* Scene modeling code data:
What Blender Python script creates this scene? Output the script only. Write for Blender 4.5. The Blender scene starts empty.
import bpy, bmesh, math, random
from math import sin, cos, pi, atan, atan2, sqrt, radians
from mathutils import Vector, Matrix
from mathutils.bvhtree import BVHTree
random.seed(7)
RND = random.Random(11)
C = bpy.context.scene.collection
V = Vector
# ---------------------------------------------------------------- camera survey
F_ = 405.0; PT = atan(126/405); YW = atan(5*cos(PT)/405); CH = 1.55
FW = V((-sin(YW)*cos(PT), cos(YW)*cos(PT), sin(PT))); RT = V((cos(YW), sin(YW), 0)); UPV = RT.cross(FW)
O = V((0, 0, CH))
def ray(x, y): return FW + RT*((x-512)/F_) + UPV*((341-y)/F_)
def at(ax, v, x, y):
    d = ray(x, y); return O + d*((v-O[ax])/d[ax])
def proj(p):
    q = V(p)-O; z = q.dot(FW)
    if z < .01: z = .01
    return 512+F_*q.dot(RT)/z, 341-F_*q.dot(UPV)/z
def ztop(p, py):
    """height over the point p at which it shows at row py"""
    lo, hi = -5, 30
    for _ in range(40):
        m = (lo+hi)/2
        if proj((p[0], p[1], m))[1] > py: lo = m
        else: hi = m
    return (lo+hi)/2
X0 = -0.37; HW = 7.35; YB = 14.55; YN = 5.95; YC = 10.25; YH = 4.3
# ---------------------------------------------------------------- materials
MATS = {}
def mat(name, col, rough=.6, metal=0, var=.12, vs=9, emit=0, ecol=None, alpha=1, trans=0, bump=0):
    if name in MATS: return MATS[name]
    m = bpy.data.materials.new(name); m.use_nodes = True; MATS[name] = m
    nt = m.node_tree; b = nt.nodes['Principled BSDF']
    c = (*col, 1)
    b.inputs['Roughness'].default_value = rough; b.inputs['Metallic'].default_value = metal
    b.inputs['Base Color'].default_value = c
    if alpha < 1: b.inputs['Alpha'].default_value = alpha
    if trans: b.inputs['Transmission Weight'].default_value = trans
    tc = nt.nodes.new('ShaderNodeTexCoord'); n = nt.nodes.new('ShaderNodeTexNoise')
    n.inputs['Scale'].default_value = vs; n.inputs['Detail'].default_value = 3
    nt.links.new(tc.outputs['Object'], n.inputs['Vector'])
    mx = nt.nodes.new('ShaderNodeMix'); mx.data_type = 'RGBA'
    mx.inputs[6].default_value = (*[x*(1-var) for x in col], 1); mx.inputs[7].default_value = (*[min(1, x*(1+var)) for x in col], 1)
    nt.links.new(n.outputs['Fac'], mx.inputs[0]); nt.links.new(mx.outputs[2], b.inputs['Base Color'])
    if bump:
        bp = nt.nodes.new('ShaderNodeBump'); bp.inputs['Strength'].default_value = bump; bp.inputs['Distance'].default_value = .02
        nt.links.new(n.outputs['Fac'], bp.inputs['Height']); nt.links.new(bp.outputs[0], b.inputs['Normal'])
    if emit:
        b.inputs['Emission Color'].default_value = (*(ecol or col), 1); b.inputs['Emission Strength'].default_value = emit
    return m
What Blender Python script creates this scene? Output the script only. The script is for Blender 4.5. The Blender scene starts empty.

* Exercise task: Every line above should be retyped exactly as given.

* Answer to the exercise:
What Blender Python script creates this scene? Output the script only. Write for Blender 4.5. The Blender scene starts empty.
import bpy, bmesh, math, random
from math import sin, cos, pi, atan, atan2, sqrt, radians
from mathutils import Vector, Matrix
from mathutils.bvhtree import BVHTree
random.seed(7)
RND = random.Random(11)
C = bpy.context.scene.collection
V = Vector
# ---------------------------------------------------------------- camera survey
F_ = 405.0; PT = atan(126/405); YW = atan(5*cos(PT)/405); CH = 1.55
FW = V((-sin(YW)*cos(PT), cos(YW)*cos(PT), sin(PT))); RT = V((cos(YW), sin(YW), 0)); UPV = RT.cross(FW)
O = V((0, 0, CH))
def ray(x, y): return FW + RT*((x-512)/F_) + UPV*((341-y)/F_)
def at(ax, v, x, y):
    d = ray(x, y); return O + d*((v-O[ax])/d[ax])
def proj(p):
    q = V(p)-O; z = q.dot(FW)
    if z < .01: z = .01
    return 512+F_*q.dot(RT)/z, 341-F_*q.dot(UPV)/z
def ztop(p, py):
    """height over the point p at which it shows at row py"""
    lo, hi = -5, 30
    for _ in range(40):
        m = (lo+hi)/2
        if proj((p[0], p[1], m))[1] > py: lo = m
        else: hi = m
    return (lo+hi)/2
X0 = -0.37; HW = 7.35; YB = 14.55; YN = 5.95; YC = 10.25; YH = 4.3
# ---------------------------------------------------------------- materials
MATS = {}
def mat(name, col, rough=.6, metal=0, var=.12, vs=9, emit=0, ecol=None, alpha=1, trans=0, bump=0):
    if name in MATS: return MATS[name]
    m = bpy.data.materials.new(name); m.use_nodes = True; MATS[name] = m
    nt = m.node_tree; b = nt.nodes['Principled BSDF']
    c = (*col, 1)
    b.inputs['Roughness'].default_value = rough; b.inputs['Metallic'].default_value = metal
    b.inputs['Base Color'].default_value = c
    if alpha < 1: b.inputs['Alpha'].default_value = alpha
    if trans: b.inputs['Transmission Weight'].default_value = trans
    tc = nt.nodes.new('ShaderNodeTexCoord'); n = nt.nodes.new('ShaderNodeTexNoise')
    n.inputs['Scale'].default_value = vs; n.inputs['Detail'].default_value = 3
    nt.links.new(tc.outputs['Object'], n.inputs['Vector'])
    mx = nt.nodes.new('ShaderNodeMix'); mx.data_type = 'RGBA'
    mx.inputs[6].default_value = (*[x*(1-var) for x in col], 1); mx.inputs[7].default_value = (*[min(1, x*(1+var)) for x in col], 1)
    nt.links.new(n.outputs['Fac'], mx.inputs[0]); nt.links.new(mx.outputs[2], b.inputs['Base Color'])
    if bump:
        bp = nt.nodes.new('ShaderNodeBump'); bp.inputs['Strength'].default_value = bump; bp.inputs['Distance'].default_value = .02
        nt.links.new(n.outputs['Fac'], bp.inputs['Height']); nt.links.new(bp.outputs[0], b.inputs['Normal'])
    if emit:
        b.inputs['Emission Color'].default_value = (*(ecol or col), 1); b.inputs['Emission Strength'].default_value = emit
    return m
What Blender Python script creates this scene? Output the script only. The script is for Blender 4.5. The Blender scene starts empty.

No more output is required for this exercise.